Stated exercise - Every line that holds the string "picture" is to be identified and copied.

Data block -
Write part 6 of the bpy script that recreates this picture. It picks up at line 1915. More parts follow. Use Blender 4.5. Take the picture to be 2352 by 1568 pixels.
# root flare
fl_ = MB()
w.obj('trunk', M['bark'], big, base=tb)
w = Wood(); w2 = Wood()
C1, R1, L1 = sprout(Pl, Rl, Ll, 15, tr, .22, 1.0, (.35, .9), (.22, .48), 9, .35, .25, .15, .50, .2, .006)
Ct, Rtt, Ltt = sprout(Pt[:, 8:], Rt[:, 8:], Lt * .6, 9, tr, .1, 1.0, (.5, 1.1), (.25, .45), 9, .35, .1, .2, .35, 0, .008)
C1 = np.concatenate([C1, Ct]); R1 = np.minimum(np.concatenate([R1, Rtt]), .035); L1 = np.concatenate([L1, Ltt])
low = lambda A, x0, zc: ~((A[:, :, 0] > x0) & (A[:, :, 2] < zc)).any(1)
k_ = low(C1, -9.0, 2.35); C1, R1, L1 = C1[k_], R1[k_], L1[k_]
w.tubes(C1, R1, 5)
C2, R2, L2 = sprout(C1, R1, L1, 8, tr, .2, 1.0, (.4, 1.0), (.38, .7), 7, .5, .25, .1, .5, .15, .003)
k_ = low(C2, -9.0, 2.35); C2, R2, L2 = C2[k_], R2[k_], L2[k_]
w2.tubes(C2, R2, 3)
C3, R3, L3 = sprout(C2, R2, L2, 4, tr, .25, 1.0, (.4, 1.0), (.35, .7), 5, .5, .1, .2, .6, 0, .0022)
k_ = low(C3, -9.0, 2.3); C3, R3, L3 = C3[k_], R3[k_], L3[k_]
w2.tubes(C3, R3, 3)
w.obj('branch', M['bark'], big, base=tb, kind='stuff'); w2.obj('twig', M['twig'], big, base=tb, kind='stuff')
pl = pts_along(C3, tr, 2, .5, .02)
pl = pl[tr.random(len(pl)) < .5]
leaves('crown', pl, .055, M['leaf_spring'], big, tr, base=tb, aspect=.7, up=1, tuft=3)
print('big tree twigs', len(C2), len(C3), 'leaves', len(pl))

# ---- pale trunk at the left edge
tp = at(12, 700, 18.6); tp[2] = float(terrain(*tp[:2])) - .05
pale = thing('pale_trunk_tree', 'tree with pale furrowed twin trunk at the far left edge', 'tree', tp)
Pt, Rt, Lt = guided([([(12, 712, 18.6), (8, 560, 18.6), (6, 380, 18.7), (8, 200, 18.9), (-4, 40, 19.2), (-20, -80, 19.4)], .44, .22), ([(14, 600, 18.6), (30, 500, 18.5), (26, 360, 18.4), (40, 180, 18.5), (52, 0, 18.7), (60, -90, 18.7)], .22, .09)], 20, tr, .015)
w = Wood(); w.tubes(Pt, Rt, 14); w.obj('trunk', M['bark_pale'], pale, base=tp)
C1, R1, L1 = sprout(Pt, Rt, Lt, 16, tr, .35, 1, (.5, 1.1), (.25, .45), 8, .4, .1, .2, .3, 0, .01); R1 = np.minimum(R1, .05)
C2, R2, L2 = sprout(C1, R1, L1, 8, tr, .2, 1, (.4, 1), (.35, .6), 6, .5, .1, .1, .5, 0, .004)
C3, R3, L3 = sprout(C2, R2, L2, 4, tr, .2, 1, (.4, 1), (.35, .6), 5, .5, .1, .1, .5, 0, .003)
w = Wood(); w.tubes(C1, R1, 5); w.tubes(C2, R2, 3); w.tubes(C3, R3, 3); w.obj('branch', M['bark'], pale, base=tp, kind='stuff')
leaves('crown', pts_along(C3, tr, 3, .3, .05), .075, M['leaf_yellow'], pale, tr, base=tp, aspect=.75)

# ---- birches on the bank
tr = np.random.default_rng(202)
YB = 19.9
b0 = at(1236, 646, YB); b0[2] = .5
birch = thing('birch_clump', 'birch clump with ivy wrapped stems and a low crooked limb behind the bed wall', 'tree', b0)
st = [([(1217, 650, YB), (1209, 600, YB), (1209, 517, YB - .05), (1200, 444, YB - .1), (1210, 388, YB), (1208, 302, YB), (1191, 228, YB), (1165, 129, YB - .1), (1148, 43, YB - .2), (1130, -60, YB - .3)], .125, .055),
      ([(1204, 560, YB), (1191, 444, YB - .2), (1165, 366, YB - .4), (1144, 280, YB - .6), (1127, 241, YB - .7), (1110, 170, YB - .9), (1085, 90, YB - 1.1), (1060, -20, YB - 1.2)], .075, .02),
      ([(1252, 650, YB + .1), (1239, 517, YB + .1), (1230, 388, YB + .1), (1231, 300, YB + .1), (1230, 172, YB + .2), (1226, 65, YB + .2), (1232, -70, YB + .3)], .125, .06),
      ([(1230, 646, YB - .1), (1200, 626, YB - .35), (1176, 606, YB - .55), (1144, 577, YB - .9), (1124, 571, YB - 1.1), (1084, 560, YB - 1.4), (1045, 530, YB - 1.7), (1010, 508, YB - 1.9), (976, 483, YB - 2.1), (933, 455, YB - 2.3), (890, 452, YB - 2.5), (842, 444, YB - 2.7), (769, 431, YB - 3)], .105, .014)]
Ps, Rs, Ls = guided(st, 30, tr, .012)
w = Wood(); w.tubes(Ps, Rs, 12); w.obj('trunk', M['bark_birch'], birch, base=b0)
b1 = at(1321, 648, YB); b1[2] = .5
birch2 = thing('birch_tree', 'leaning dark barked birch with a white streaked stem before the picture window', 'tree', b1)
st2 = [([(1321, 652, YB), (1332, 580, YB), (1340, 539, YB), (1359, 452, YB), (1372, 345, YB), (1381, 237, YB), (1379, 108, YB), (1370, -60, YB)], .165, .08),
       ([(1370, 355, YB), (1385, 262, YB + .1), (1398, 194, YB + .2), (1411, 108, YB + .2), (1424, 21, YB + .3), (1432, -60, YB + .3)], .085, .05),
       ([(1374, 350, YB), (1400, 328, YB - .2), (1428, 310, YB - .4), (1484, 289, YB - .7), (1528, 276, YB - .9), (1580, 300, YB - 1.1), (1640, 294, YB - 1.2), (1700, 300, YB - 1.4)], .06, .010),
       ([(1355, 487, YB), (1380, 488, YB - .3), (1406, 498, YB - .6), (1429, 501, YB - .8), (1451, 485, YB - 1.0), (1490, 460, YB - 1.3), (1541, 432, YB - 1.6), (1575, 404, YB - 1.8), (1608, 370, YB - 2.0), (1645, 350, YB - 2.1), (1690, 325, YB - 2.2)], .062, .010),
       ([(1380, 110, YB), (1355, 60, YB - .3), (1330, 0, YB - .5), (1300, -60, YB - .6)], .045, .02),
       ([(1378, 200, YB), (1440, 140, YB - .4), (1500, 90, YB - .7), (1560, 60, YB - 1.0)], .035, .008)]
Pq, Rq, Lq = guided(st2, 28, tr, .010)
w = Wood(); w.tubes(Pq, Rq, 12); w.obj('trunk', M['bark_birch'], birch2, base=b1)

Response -
Write part 6 of the bpy script that recreates this picture. It picks up at line 1915. More parts follow. Use Blender 4.5. Take the picture to be 2352 by 1568 pixels.
birch2 = thing('birch_tree', 'leaning dark barked birch with a white streaked stem before the picture window', 'tree', b1)